Quant aux SIFE et SAE, les effectifs ont connu une baisse constante tout au long des années 90.

Ces dispositifs se sont révélés particulièrement coûteux par rapport aux attentes : ainsi, le coût des mesures emploi à la seule destination des bénéficiaires du RMI est estimé à plus de 1 milliard d'euros (dont 434 millions pour les CES, 382 pour les CEC, 103 pour les CIE et 78 pour les SIFE collectifs).

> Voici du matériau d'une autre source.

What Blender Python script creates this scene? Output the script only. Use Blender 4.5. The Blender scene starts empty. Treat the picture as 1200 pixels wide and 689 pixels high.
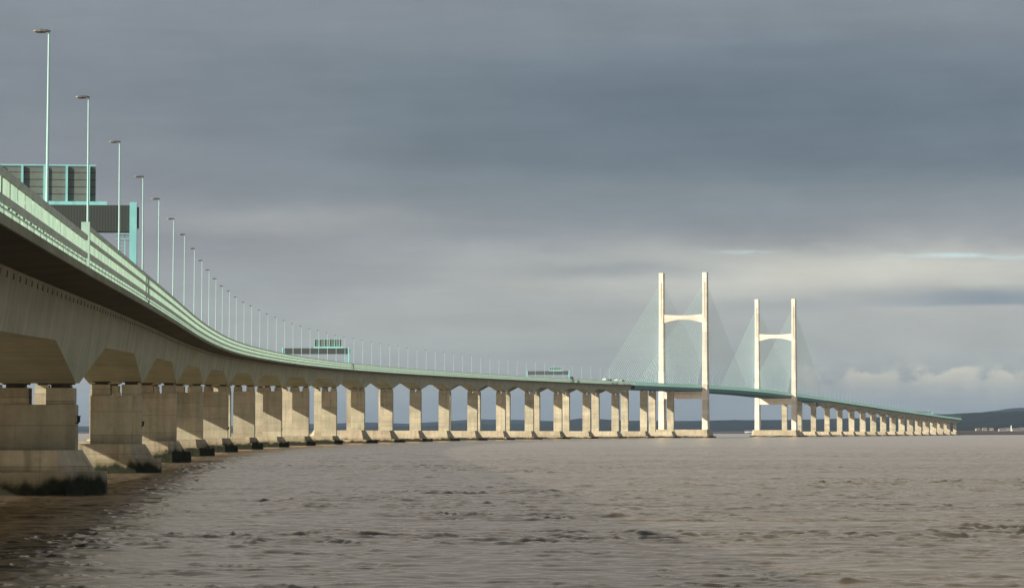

Depuis deux ans, le Gouvernement a amorcé une rupture notable avec cette tendance en favorisant l'émergence d'un contexte économique plus favorable. Ainsi la loi n° 2003-721 du 1er août 2003 pour l'initiative économique en faveur de la création d'entreprises, l'assouplissement de la réglementation relative à la durée légale hebdomadaire de trente cinq heures de travail, la mise en place d'une formation professionnelle tout au long de la vie et la création de nouvelles passerelles vers l'emploi en entreprises ont été autant d'éléments concourant à cet objectif. En créant les conditions favorables à l'émergence d'un environnement économique porteur, le Gouvernement a préparé le terrain à la croissance du PIB dont les premiers signes se font déjà sentir. C'est dans ce contexte qu'il propose de rénover l'architecture des contrats aidés d'insertion dans l'emploi.

* 1 Un tableau présentant les caractéristiques détaillées de ces contrats figure en annexe du présent rapport.